If it came to car hire or van hire, and the DVLA or a car hire company washes its data to us – this is not us giving them names, this is them giving us names if they are suspicious or anything else – and we see a flag, suddenly an individual is hiring a van who isn’t involved in delivery or doesn’t use a van and has been involved in previous plots or discussions about using a vehicle as a weapon, that allows us to flag something up that previously has not been possible.

The Home Office overnight briefing about the Sajid Javid speech contained a useful overview about the state of the terror threat. Here is an excerpt.

The threat level assessed by the Joint Terrorism Analysis Centre (JTAC) is SEVERE meaning an attack is highly likely. Twice in 2017 JTAC raised the threat level to CRITICAL.

The security and intelligence agencies and CT policing have foiled 25 Islamist plots since June 2013, 12 since March 2017.

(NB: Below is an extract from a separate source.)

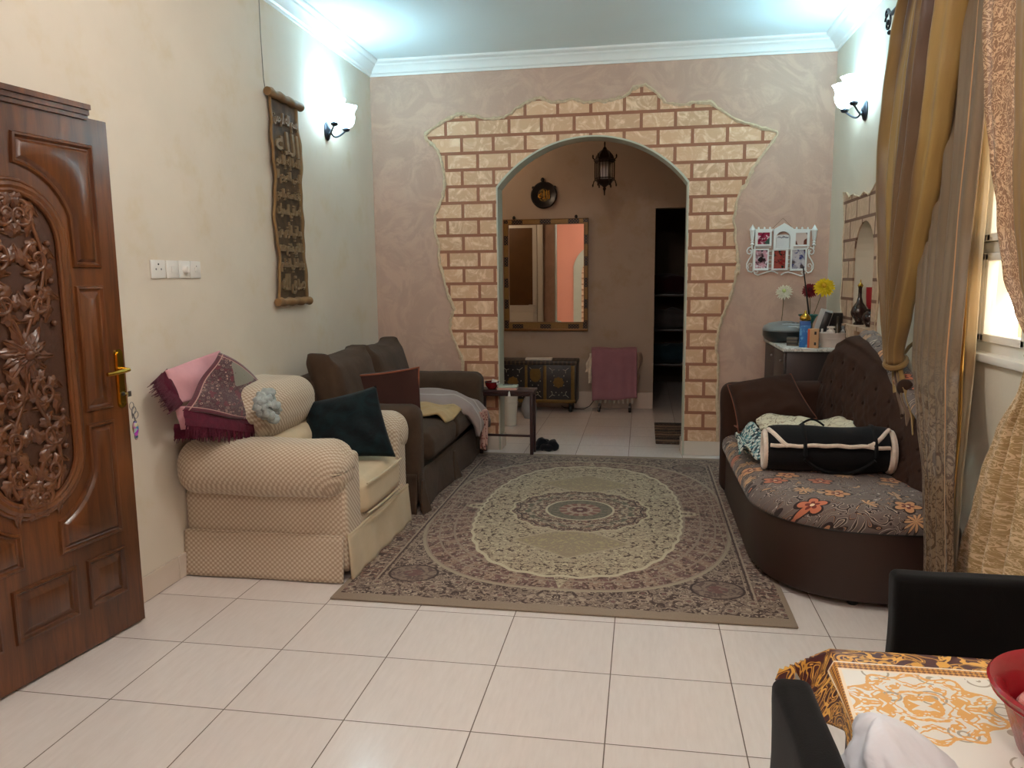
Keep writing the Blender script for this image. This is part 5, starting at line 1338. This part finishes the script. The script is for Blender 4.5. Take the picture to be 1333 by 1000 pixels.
g = G(); g.tube([(1.385, 5.42, .14), (1.32, 5.44, .05), (1.25, 5.47, .008), (1.12, 5.5, .006), (1.02, 5.56, .006), (.98, 5.6, .02)], .0045, 6); build('power_cord', g, blackm, t)
pink_t = fabric('pink_towel', (150, 106, 116), var=.1, scale=8, weave=300, bs=.5)
def tw(u, v):
    L = [(5.555, .30), (5.545, .60), (5.51, .700), (5.42, .722), (5.345, .705), (5.312, .62), (5.30, .40), (5.295, .135)]
    q = v * (len(L) - 1); i = min(int(q), len(L) - 2); s = q - i; y = L[i][0] * (1 - s) + L[i + 1][0] * s; z = L[i][1] * (1 - s) + L[i + 1][1] * s
    x = 1.345 + .50 * u + (.03 * (1 - u)) * max(0, v - .55) + .02 * (v > .6) * (v - .6) * u; fold = .008 * sin(u * 11 + 1) * max(0, v - .45) * 1.6 + .003 * sin(u * 31)
    return (x, y - fold - .004, z + (.035 * (u) * (v > .8) * (v - .8) / .2) + .006 * sin(u * 9))
g = G(); g.grid(tw, 50, 50); o = build('towel', g, pink_t, sharp=180, solid=.010); tag(o, 'dusty pink towel spread over the corridor heater', 'towel')
def shv(u, v):
    return (1.325 - .05 * v + .075 * u + .01 * sin(v * 9), 5.33 + .07 * u * .2 + .015 * sin(u * 8), .66 - .33 * v * (1 if u > .45 else .62) + .004 * sin(u * 12))
g = G(); g.grid(shv, 18, 24); o = build('white_garment', g, fabric('white_shirt', (206, 196, 180), wr=12), sharp=180, solid=.012); tag(o, 'white shirt sleeve hanging beside the pink towel, left side', 'garment')
g = G(); g.grid(lambda u, v: (1.85 + .02 * sin(v * 6) + .035 * u, 5.40 + .08 * u, .67 - .40 * v * (1 - .3 * u)), 10, 20); o = build('white_garment', g, fabric('beige_shirt', (176, 150, 130), wr=12), sharp=180, solid=.010); tag(o, 'beige cloth edge hanging at the right side of the pink towel', 'garment')

# mirror
M = Mat('mirror_silver'); M.base((236, 232, 226)); M.set(Metallic=1, Roughness=.015); mirror_m = M.m
t = thing('wall_mirror', (.80, YC, .905), 'tall rectangular mirror in a dark gold frame on the corridor wall', 'mirror')
M = Mat('mirror_frame'); x, y, z = M.xyz(); a = M.mix(M.noise(60, 3), (110, 84, 42), (150, 118, 62)); k_ = (((x * 19.4).cos() > .35) * ((z - .63).abs() > .56)).max(((z * 26.0).sin() > .2) * (x.abs() > .43)); dots = ((x * 200).sin() * (z * 200).sin() > -.55)
M.base(M.mix(k_ * dots, a, (22, 20, 26))); M.set(Roughness=.4, Metallic=.3)
g = G(); g.prism([[(.315, .905), (1.288, .905), (1.288, 2.168), (.315, 2.168)], [(.378, 1.0), (1.238, 1.0), (1.238, 2.105), (.378, 2.105)]], lambda x, z: (x, YC - .035, z), lambda x, z: (x, YC, z)); build('frame', g, M.m, t, smooth=False)
g = G()
for rr in ((.320, 1.283, .910, 2.163), (.372, 1.244, .994, 2.111)): 
    x0, x1, z0, z1 = rr; g.tube([(x0, YC - .036, z0), (x1, YC - .036, z0), (x1, YC - .036, z1), (x0, YC - .036, z1)], .005, 6, closed=True)
g.bbox(.315, 1.288, YC - .045, YC, .895, .925, .004); build('frame_bead', g, flat('old_gold', (120, 86, 46), .4, .5), t)
g = G(); g.box(.37, 1.246, YC - .022, YC - .018, .99, 2.115); build('glass', g, mirror_m, t, smooth=False)
for x in (.44, 1.15):
    g = G(); g.ball((x, YC - .03, 2.185), .018, .012, .022, 8); build('hook', g, blackm, t)
# round plaque
t = thing('round_plaque', (.785, YC, 2.29), 'round black and gold calligraphy plaque above the mirror', 'wall plaque')
R90 = Matrix.Rotation(PI / 2, 4, 'X')
c = (.785, YC, 2.432)
g = G(); g.lathe([(.10, 0), (.148, 0), (.150, .02), (.138, .036), (.115, .030), (.100, .018)], c, 48, M=R90); build('ring', g, flat('plaque_black', (22, 18, 20), .35), t)
M = Mat('plaque_gold'); n = M.noise(18, 3, .6, dist=1.5); M.base(M.mix(n.step(.46, .56), (120, 98, 48), (62, 48, 26))); M.set(Roughness=.35, Metallic=.5)
g = G(); g.lathe([(0, .022), (.06, .020), (.10, .012), (.104, 0), (0, 0)], c, 40, M=R90); dk = build('disc', g, M.m, t)
g = G(); text_geo(g, shape('الله'), lambda x, z, d: (.785 + x, YC - .020 - d, 2.435 + z), .13, .10, .008, .01); build('calligraphy', g, brass, dk)
g = G(); g.ball((.77, YC - .02, 2.60), .022, .014, .026, 8)
for a in (35, 145): g.ball((.785 + .150 * cos(math.radians(a)), YC - .02, 2.432 + .150 * sin(math.radians(a))), .016, .012, .016, 8)
build('knob', g, blackm, t)

# hanging moorish lantern
lm = flat('lantern_bronze', (50, 36, 26), .45, .7, var=.3, scale=30)
LX, LY = 1.525, 4.4
t = thing('hanging_lantern', (LX, LY, 2.285), 'dark bronze oriental lantern hanging on a chain in the arch', 'lantern')
g = G(); z = 2.79; k = 0
while z < CH - .03:
    g.tube([(LX + (.010 * cos(a) if k % 2 else 0), LY + (0 if k % 2 else .010 * cos(a)), z + .017 * sin(a)) for a in [2 * PI * i / 10 for i in range(10)]], .0028, 5, closed=True); z += .027; k += 1
g.lathe([(0, 0), (.05, 0), (.045, -.015), (.01, -.03), (0, -.03)], (LX, LY, CH - .02), 16); build('chain', g, lm, t)
g = G(); g.lathe([(0, .505), (.008, .50), (.006, .46), (.016, .45), (.022, .435), (.05, .415), (.082, .375), (.092, .345), (.105, .335), (.105, .325), (0, .325)], (LX, LY, 2.285), 6, ); build('dome', g, lm, t, sharp=30)
g = G()
for i in range(6):
    a = 2 * PI * (i + .0) / 6; x, y = LX + .092 * cos(a), LY + .092 * sin(a)
    g.tube([(x, y, 2.285 + .33), (x, y, 2.285 + .14)], .006, 6); g.ball((LX + .112 * cos(a), LY + .112 * sin(a), 2.655), .008, .008, .02, 6); g.tube([(x, y, 2.625), (LX + .112 * cos(a), LY + .112 * sin(a), 2.64)], .006, 5)
    g.tube([(LX + .100 * cos(a), LY + .100 * sin(a), 2.43), (LX + .112 * cos(a), LY + .112 * sin(a), 2.385)], .006, 5); g.ball((LX + .112 * cos(a), LY + .112 * sin(a), 2.385), .008, .008, .016, 6)
    b = 2 * PI * (i + 1) / 6; x2, y2 = LX + .092 * cos(b), LY + .092 * sin(b)
    for q in (1 / 3, 2 / 3):
        xx, yy = x * (1 - q) + x2 * q, y * (1 - q) + y2 * q; g.tube([(xx, yy, 2.61), (xx, yy, 2.44)], .003, 5)
    for zz in (2.60, 2.45, 2.43): g.tube([(x, y, zz), (x2, y2, zz)], .005, 5)
build('cage', g, lm, t)
g = G(); g.lathe([(0, 0), (.006, .01), (.008, .05), (.018, .065), (.012, .08), (.03, .095), (.065, .115), (.082, .14), (.095, .148), (0, .148)], (LX, LY, 2.285), 12); build('bowl', g, lm, t)
g = G(); g.lathe([(.070, 0), (.070, .16), (.0, .165)], (LX, LY, 2.445), 6); gl = Mat('lantern_glass'); gl.base((150, 136, 110)); gl.set(Roughness=.3, Transmission_Weight=.8, Alpha=.5); build('glass', g, gl.m, t)
# striped mat
M = Mat('striped_mat'); x, y, z = M.xyz(); w_ = y * 46 + M.noise(10, 3) * 2.4; C = M.mix((w_.sin() > .3), (62, 44, 34), (120, 96, 74)); C = M.mix(((w_ * .37).sin() > .6), C, (34, 26, 24)); C = M.mix(M.noise(80, 2).step(.55, .7) * .5, C, (160, 134, 106)); M.base(C); M.set(Roughness=.95); M.bump(w_.sin(), .8, .01)
g = G(); g.rbox(2.035, 2.72, 3.72, 4.70, .001, .018, .008, 14); o = build('door_mat', g, M.m, sharp=180); tag(o, 'brown striped mat lying on the tiles inside the dark doorway side of the corridor', 'mat')
# dark room: shelf unit with laundry
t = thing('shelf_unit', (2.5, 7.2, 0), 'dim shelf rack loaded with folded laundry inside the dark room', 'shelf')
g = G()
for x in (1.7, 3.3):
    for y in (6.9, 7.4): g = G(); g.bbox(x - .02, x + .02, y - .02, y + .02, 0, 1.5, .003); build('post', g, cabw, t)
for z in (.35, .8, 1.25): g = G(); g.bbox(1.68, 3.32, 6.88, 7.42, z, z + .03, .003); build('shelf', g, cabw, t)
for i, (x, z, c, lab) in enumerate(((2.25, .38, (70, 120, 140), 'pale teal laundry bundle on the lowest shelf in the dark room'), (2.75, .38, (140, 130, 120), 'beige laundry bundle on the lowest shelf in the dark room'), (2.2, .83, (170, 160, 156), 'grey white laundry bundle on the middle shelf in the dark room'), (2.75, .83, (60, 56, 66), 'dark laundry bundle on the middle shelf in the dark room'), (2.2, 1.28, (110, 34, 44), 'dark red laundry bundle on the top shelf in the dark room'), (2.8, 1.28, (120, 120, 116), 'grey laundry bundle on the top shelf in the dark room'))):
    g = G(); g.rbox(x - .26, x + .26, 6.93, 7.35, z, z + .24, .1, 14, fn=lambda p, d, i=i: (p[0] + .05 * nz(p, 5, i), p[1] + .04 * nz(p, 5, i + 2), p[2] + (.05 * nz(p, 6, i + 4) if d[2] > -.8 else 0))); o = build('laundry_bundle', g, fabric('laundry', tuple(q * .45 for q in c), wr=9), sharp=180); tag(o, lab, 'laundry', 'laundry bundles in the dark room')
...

Sajid Javid, the home secretary, is unveiling a new counter-terrorism strategy today. There will be a written ministerial statement to parliament (no plans for an oral statement yet, although the opposition may try to insist on one) and a speech this morning. According to extracts from the speech released overnight, Javid will say there must be “no safe spaces for terrorists”. He will say:

Ultimately, our approach is about ensuring that there are no safe spaces for terrorists. No safe spaces internationally, in the UK or online.

I’m committed to improving how we work with businesses across a range of issues.

That includes faster alerts for suspicious purchases, improving security at crowded places across the UK, and reducing the vulnerability of our critical infrastructure.